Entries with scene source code

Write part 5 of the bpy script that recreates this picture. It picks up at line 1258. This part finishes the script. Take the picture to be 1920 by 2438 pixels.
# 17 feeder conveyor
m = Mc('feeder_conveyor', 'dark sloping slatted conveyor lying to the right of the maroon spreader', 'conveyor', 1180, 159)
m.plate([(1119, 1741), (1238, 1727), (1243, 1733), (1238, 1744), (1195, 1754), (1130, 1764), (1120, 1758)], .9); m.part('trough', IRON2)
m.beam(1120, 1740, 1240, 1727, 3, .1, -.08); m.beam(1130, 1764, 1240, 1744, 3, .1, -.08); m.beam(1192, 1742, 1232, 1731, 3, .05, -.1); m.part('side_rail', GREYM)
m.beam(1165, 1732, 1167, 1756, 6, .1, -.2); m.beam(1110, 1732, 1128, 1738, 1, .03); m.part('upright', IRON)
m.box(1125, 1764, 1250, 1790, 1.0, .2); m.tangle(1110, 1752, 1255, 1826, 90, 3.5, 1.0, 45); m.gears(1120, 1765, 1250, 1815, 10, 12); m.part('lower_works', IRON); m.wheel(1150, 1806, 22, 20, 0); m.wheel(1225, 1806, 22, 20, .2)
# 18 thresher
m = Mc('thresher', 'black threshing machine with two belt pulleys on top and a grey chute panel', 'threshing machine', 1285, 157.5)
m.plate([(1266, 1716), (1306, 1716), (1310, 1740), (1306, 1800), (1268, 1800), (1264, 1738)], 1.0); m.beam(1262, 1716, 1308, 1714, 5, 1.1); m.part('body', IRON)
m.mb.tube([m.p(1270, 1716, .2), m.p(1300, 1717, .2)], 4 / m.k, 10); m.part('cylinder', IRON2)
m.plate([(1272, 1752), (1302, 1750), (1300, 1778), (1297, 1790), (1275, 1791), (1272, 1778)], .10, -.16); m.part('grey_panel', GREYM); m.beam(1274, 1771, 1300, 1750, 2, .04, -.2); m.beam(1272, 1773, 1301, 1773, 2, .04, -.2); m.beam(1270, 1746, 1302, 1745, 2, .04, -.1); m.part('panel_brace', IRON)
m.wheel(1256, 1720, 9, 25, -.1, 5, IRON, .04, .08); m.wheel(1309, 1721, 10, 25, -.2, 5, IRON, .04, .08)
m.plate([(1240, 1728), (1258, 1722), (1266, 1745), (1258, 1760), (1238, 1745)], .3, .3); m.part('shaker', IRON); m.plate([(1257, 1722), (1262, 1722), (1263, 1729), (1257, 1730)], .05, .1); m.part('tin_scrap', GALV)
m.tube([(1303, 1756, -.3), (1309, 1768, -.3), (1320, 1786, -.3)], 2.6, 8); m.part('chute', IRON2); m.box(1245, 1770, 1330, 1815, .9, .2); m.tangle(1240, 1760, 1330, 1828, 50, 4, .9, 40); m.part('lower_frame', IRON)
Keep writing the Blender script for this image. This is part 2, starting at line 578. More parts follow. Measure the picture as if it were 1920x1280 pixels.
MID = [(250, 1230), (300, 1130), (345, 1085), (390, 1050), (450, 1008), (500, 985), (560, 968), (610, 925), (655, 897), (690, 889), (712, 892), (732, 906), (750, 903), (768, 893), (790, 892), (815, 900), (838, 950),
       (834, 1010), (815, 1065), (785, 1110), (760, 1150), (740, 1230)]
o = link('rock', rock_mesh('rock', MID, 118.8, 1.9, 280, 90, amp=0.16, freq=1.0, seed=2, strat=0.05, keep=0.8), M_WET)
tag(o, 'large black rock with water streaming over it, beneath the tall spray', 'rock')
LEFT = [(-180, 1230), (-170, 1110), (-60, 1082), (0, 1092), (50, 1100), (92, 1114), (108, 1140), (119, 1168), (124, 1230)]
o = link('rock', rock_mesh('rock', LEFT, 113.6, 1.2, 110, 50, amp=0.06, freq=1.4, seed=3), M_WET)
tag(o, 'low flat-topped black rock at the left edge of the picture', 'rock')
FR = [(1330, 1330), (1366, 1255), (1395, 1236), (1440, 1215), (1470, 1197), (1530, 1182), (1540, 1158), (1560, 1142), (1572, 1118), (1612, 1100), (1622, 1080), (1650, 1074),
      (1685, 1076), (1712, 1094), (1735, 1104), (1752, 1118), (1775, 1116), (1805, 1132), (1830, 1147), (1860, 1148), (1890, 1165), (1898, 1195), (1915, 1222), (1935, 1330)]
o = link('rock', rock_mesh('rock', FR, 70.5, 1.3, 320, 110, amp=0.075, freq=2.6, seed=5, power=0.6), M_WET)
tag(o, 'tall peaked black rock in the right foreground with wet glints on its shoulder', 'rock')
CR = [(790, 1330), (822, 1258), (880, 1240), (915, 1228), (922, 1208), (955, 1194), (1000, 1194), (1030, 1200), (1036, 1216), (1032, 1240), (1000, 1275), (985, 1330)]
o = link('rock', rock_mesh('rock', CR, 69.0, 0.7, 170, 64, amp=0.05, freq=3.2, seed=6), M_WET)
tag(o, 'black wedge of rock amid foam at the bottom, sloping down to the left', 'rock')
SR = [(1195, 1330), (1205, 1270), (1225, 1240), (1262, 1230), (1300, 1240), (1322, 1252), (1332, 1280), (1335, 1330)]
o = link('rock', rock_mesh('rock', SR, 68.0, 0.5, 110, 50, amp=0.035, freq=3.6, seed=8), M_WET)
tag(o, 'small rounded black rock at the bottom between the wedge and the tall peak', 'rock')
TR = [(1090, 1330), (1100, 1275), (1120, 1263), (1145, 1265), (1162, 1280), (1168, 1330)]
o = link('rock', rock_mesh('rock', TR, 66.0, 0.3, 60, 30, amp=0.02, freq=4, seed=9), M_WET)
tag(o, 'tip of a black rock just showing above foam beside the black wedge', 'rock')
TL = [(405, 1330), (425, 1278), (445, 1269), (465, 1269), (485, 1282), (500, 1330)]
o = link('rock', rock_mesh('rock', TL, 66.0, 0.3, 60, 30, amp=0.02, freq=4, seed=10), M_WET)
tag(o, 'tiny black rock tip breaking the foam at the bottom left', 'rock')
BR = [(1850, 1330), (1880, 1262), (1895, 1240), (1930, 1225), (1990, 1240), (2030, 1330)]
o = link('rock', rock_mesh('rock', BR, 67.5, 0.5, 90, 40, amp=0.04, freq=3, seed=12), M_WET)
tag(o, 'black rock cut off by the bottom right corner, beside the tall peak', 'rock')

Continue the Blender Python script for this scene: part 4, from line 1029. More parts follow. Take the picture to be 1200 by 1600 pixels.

#### Problem requirements:
Restate each record exactly as written.

#### Response for this exercise:
Write part 5 of the bpy script that recreates this picture. It picks up at line 1258. This part finishes the script. Take the picture to be 1920 by 2438 pixels.
# 17 feeder conveyor
m = Mc('feeder_conveyor', 'dark sloping slatted conveyor lying to the right of the maroon spreader', 'conveyor', 1180, 159)
m.plate([(1119, 1741), (1238, 1727), (1243, 1733), (1238, 1744), (1195, 1754), (1130, 1764), (1120, 1758)], .9); m.part('trough', IRON2)
m.beam(1120, 1740, 1240, 1727, 3, .1, -.08); m.beam(1130, 1764, 1240, 1744, 3, .1, -.08); m.beam(1192, 1742, 1232, 1731, 3, .05, -.1); m.part('side_rail', GREYM)
m.beam(1165, 1732, 1167, 1756, 6, .1, -.2); m.beam(1110, 1732, 1128, 1738, 1, .03); m.part('upright', IRON)
m.box(1125, 1764, 1250, 1790, 1.0, .2); m.tangle(1110, 1752, 1255, 1826, 90, 3.5, 1.0, 45); m.gears(1120, 1765, 1250, 1815, 10, 12); m.part('lower_works', IRON); m.wheel(1150, 1806, 22, 20, 0); m.wheel(1225, 1806, 22, 20, .2)
# 18 thresher
m = Mc('thresher', 'black threshing machine with two belt pulleys on top and a grey chute panel', 'threshing machine', 1285, 157.5)
m.plate([(1266, 1716), (1306, 1716), (1310, 1740), (1306, 1800), (1268, 1800), (1264, 1738)], 1.0); m.beam(1262, 1716, 1308, 1714, 5, 1.1); m.part('body', IRON)
m.mb.tube([m.p(1270, 1716, .2), m.p(1300, 1717, .2)], 4 / m.k, 10); m.part('cylinder', IRON2)
m.plate([(1272, 1752), (1302, 1750), (1300, 1778), (1297, 1790), (1275, 1791), (1272, 1778)], .10, -.16); m.part('grey_panel', GREYM); m.beam(1274, 1771, 1300, 1750, 2, .04, -.2); m.beam(1272, 1773, 1301, 1773, 2, .04, -.2); m.beam(1270, 1746, 1302, 1745, 2, .04, -.1); m.part('panel_brace', IRON)
m.wheel(1256, 1720, 9, 25, -.1, 5, IRON, .04, .08); m.wheel(1309, 1721, 10, 25, -.2, 5, IRON, .04, .08)
m.plate([(1240, 1728), (1258, 1722), (1266, 1745), (1258, 1760), (1238, 1745)], .3, .3); m.part('shaker', IRON); m.plate([(1257, 1722), (1262, 1722), (1263, 1729), (1257, 1730)], .05, .1); m.part('tin_scrap', GALV)
m.tube([(1303, 1756, -.3), (1309, 1768, -.3), (1320, 1786, -.3)], 2.6, 8); m.part('chute', IRON2); m.box(1245, 1770, 1330, 1815, .9, .2); m.tangle(1240, 1760, 1330, 1828, 50, 4, .9, 40); m.part('lower_frame', IRON)
Keep writing the Blender script for this image. This is part 2, starting at line 578. More parts follow. Measure the picture as if it were 1920x1280 pixels.
MID = [(250, 1230), (300, 1130), (345, 1085), (390, 1050), (450, 1008), (500, 985), (560, 968), (610, 925), (655, 897), (690, 889), (712, 892), (732, 906), (750, 903), (768, 893), (790, 892), (815, 900), (838, 950),
       (834, 1010), (815, 1065), (785, 1110), (760, 1150), (740, 1230)]
o = link('rock', rock_mesh('rock', MID, 118.8, 1.9, 280, 90, amp=0.16, freq=1.0, seed=2, strat=0.05, keep=0.8), M_WET)
tag(o, 'large black rock with water streaming over it, beneath the tall spray', 'rock')
LEFT = [(-180, 1230), (-170, 1110), (-60, 1082), (0, 1092), (50, 1100), (92, 1114), (108, 1140), (119, 1168), (124, 1230)]
o = link('rock', rock_mesh('rock', LEFT, 113.6, 1.2, 110, 50, amp=0.06, freq=1.4, seed=3), M_WET)
tag(o, 'low flat-topped black rock at the left edge of the picture', 'rock')
FR = [(1330, 1330), (1366, 1255), (1395, 1236), (1440, 1215), (1470, 1197), (1530, 1182), (1540, 1158), (1560, 1142), (1572, 1118), (1612, 1100), (1622, 1080), (1650, 1074),
      (1685, 1076), (1712, 1094), (1735, 1104), (1752, 1118), (1775, 1116), (1805, 1132), (1830, 1147), (1860, 1148), (1890, 1165), (1898, 1195), (1915, 1222), (1935, 1330)]
o = link('rock', rock_mesh('rock', FR, 70.5, 1.3, 320, 110, amp=0.075, freq=2.6, seed=5, power=0.6), M_WET)
tag(o, 'tall peaked black rock in the right foreground with wet glints on its shoulder', 'rock')
CR = [(790, 1330), (822, 1258), (880, 1240), (915, 1228), (922, 1208), (955, 1194), (1000, 1194), (1030, 1200), (1036, 1216), (1032, 1240), (1000, 1275), (985, 1330)]
o = link('rock', rock_mesh('rock', CR, 69.0, 0.7, 170, 64, amp=0.05, freq=3.2, seed=6), M_WET)
tag(o, 'black wedge of rock amid foam at the bottom, sloping down to the left', 'rock')
SR = [(1195, 1330), (1205, 1270), (1225, 1240), (1262, 1230), (1300, 1240), (1322, 1252), (1332, 1280), (1335, 1330)]
o = link('rock', rock_mesh('rock', SR, 68.0, 0.5, 110, 50, amp=0.035, freq=3.6, seed=8), M_WET)
tag(o, 'small rounded black rock at the bottom between the wedge and the tall peak', 'rock')
TR = [(1090, 1330), (1100, 1275), (1120, 1263), (1145, 1265), (1162, 1280), (1168, 1330)]
o = link('rock', rock_mesh('rock', TR, 66.0, 0.3, 60, 30, amp=0.02, freq=4, seed=9), M_WET)
tag(o, 'tip of a black rock just showing above foam beside the black wedge', 'rock')
TL = [(405, 1330), (425, 1278), (445, 1269), (465, 1269), (485, 1282), (500, 1330)]
o = link('rock', rock_mesh('rock', TL, 66.0, 0.3, 60, 30, amp=0.02, freq=4, seed=10), M_WET)
tag(o, 'tiny black rock tip breaking the foam at the bottom left', 'rock')
BR = [(1850, 1330), (1880, 1262), (1895, 1240), (1930, 1225), (1990, 1240), (2030, 1330)]
o = link('rock', rock_mesh('rock', BR, 67.5, 0.5, 90, 40, amp=0.04, freq=3, seed=12), M_WET)
tag(o, 'black rock cut off by the bottom right corner, beside the tall peak', 'rock')

Continue the Blender Python script for this scene: part 4, from line 1029. More parts follow. Take the picture to be 1200 by 1600 pixels.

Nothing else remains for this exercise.